Reader – M-F – 2 chapters/ day – this may tie in with the history we are reading or is a classic work. Right now she is reading Hound of the Baskervilles.
Creative Writing – M-F – Hannah started writing a book at the beginning of 2011. She has continued this throughout the summer and is carrying it through this fall. She desires to have it published, so this is a serious undertaking for her. I am pleased because she has never enjoyed writing until after she used Writing Strands.
P.E. – Hannah is on a high school girls soccer team and is also the head coach for the junior high team. She not only works on her own skills on her own time, but also researches drills for skill specific work for the team she coaches. This will last through the end of October – MW practice for both teams and Sat. games for both teams.
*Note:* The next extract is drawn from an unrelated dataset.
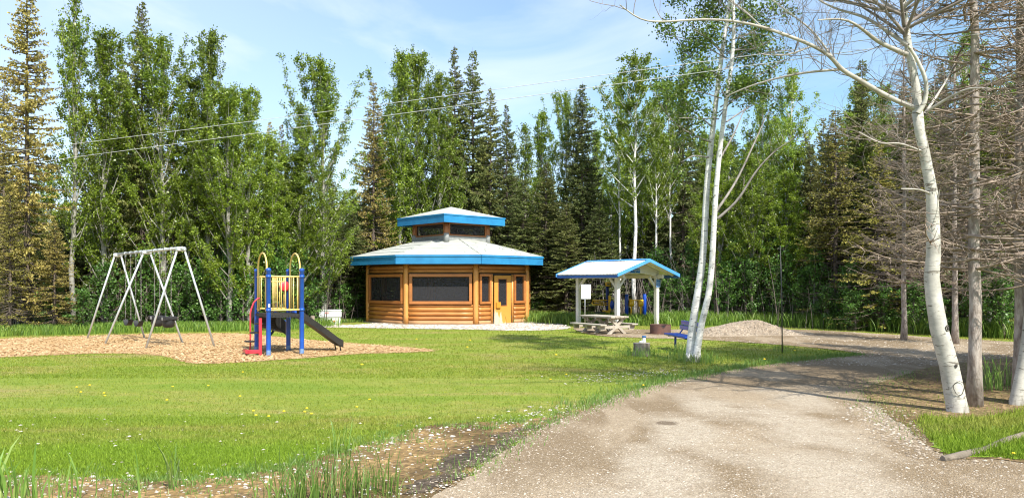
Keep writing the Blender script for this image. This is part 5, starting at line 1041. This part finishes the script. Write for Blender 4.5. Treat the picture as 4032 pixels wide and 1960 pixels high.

When all is said and done, Hannah and Leah are able to complete their school day, in about 5 – 6 hours time on a daily basis. However, some days are shorter.
ok — I’m not there yet, and I won’t be for a few years, but 5-6 hours seems so long! But then again, I guess in PS they would likely be at school that long then still have about 2-3 hours of home work that evening.
We do three to four hours of school work then they have a couple of hours of their own reading and activities to do – it is though quite relaxed. Linda
I typicall have one spine-type book to read, add a few biographies, require a research paper, and give them a syllabus at the beginning of the school year/term and let them loose. We probably do about 5ish hours a day, not counting music practice, I’m guessing. It varies from day to day. I quit setting a schedule for them in high school, giving them some added flexibility.
I just re-read my post and it is a bit confusing – when the girls do their own reading from the school list and the activities are where they do their writing, essays, research and things like that – not fun reading. So we do about between 5-6 hrs but we are done by 3pm and Fridays are for crafts, life skills, and other pursuits of interest. Linda
@4myboys – Here the school day starts at 8 and ends at 3. The children get homework from K all the way through high school, though admittedly, the “homework” is completed much faster for a K. (I refrain from giving my *opinion* of homework for young ones.) So a typical PS child here spends 7 hours in school and anywhere from 30 minutes to 4 hours or so of homework depending on class load.
Thank you ladies. I appreciate all the ‘peeks’ into your schedules.
We’re pretty relaxed here too…with (soon) 8 children…family life comes first. This high school thing is a bit tricky. I still want her to spend the majority of her time with us…but I realize she will need more time alone to complete things. But I was thinking 3-ish hours a day would do it. (???)
@Bookworm, do you require only 1 research paper a year or a few? And I would love to ‘see’ your syllabus. …I’m going to have her join in on the advanced 1850-MOD stuff, read the books listed for 9th grade Module 6, and I think we will purchase Streams of Civilization II as her spine (she loved volume 1).
I require one history and one English per year after tenth grade; we only do 1 freshman year, that can be intimidating! I’ll see if I can send along a syllabus copy, but it’s very simple. I just picked dates for the different phases of working on the paper and gave a date I wanted the books finished by.